## DIRECTIONS
Your task is to give the data again, exactly, with every line intact.
-- Start of DATA BLOCK --
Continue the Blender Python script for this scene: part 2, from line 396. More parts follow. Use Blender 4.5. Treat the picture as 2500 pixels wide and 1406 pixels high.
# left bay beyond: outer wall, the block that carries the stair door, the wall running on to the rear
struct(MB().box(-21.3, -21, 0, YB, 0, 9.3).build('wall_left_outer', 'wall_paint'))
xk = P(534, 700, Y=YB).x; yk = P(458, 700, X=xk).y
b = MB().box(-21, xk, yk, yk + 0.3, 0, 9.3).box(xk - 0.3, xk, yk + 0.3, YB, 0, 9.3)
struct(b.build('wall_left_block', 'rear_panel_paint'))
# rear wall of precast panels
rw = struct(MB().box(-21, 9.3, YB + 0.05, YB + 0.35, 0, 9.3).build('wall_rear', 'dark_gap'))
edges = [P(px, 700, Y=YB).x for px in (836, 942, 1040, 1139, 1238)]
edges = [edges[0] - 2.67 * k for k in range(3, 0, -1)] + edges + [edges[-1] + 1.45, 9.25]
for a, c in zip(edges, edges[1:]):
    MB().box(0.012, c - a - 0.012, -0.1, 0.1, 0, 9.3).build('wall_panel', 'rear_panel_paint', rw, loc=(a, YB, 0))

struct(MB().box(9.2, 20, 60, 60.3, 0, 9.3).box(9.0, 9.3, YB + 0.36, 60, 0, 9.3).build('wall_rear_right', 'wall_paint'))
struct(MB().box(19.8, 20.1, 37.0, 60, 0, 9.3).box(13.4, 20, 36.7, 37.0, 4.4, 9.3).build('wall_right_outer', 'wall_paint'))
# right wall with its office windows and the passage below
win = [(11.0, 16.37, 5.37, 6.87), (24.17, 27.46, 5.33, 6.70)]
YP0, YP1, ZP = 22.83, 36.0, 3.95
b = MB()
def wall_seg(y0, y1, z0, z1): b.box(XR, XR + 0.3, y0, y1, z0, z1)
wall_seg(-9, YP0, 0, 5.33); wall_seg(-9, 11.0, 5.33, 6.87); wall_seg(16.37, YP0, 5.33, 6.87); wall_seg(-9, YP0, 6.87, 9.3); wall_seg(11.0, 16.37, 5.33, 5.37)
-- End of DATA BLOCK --
## TASK ANSWER
Continue the Blender Python script for this scene: part 2, from line 396. More parts follow. Use Blender 4.5. Treat the picture as 2500 pixels wide and 1406 pixels high.
# left bay beyond: outer wall, the block that carries the stair door, the wall running on to the rear
struct(MB().box(-21.3, -21, 0, YB, 0, 9.3).build('wall_left_outer', 'wall_paint'))
xk = P(534, 700, Y=YB).x; yk = P(458, 700, X=xk).y
b = MB().box(-21, xk, yk, yk + 0.3, 0, 9.3).box(xk - 0.3, xk, yk + 0.3, YB, 0, 9.3)
struct(b.build('wall_left_block', 'rear_panel_paint'))
# rear wall of precast panels
rw = struct(MB().box(-21, 9.3, YB + 0.05, YB + 0.35, 0, 9.3).build('wall_rear', 'dark_gap'))
edges = [P(px, 700, Y=YB).x for px in (836, 942, 1040, 1139, 1238)]
edges = [edges[0] - 2.67 * k for k in range(3, 0, -1)] + edges + [edges[-1] + 1.45, 9.25]
for a, c in zip(edges, edges[1:]):
    MB().box(0.012, c - a - 0.012, -0.1, 0.1, 0, 9.3).build('wall_panel', 'rear_panel_paint', rw, loc=(a, YB, 0))

struct(MB().box(9.2, 20, 60, 60.3, 0, 9.3).box(9.0, 9.3, YB + 0.36, 60, 0, 9.3).build('wall_rear_right', 'wall_paint'))
struct(MB().box(19.8, 20.1, 37.0, 60, 0, 9.3).box(13.4, 20, 36.7, 37.0, 4.4, 9.3).build('wall_right_outer', 'wall_paint'))
# right wall with its office windows and the passage below
win = [(11.0, 16.37, 5.37, 6.87), (24.17, 27.46, 5.33, 6.70)]
YP0, YP1, ZP = 22.83, 36.0, 3.95
b = MB()
def wall_seg(y0, y1, z0, z1): b.box(XR, XR + 0.3, y0, y1, z0, z1)
wall_seg(-9, YP0, 0, 5.33); wall_seg(-9, 11.0, 5.33, 6.87); wall_seg(16.37, YP0, 5.33, 6.87); wall_seg(-9, YP0, 6.87, 9.3); wall_seg(11.0, 16.37, 5.33, 5.37)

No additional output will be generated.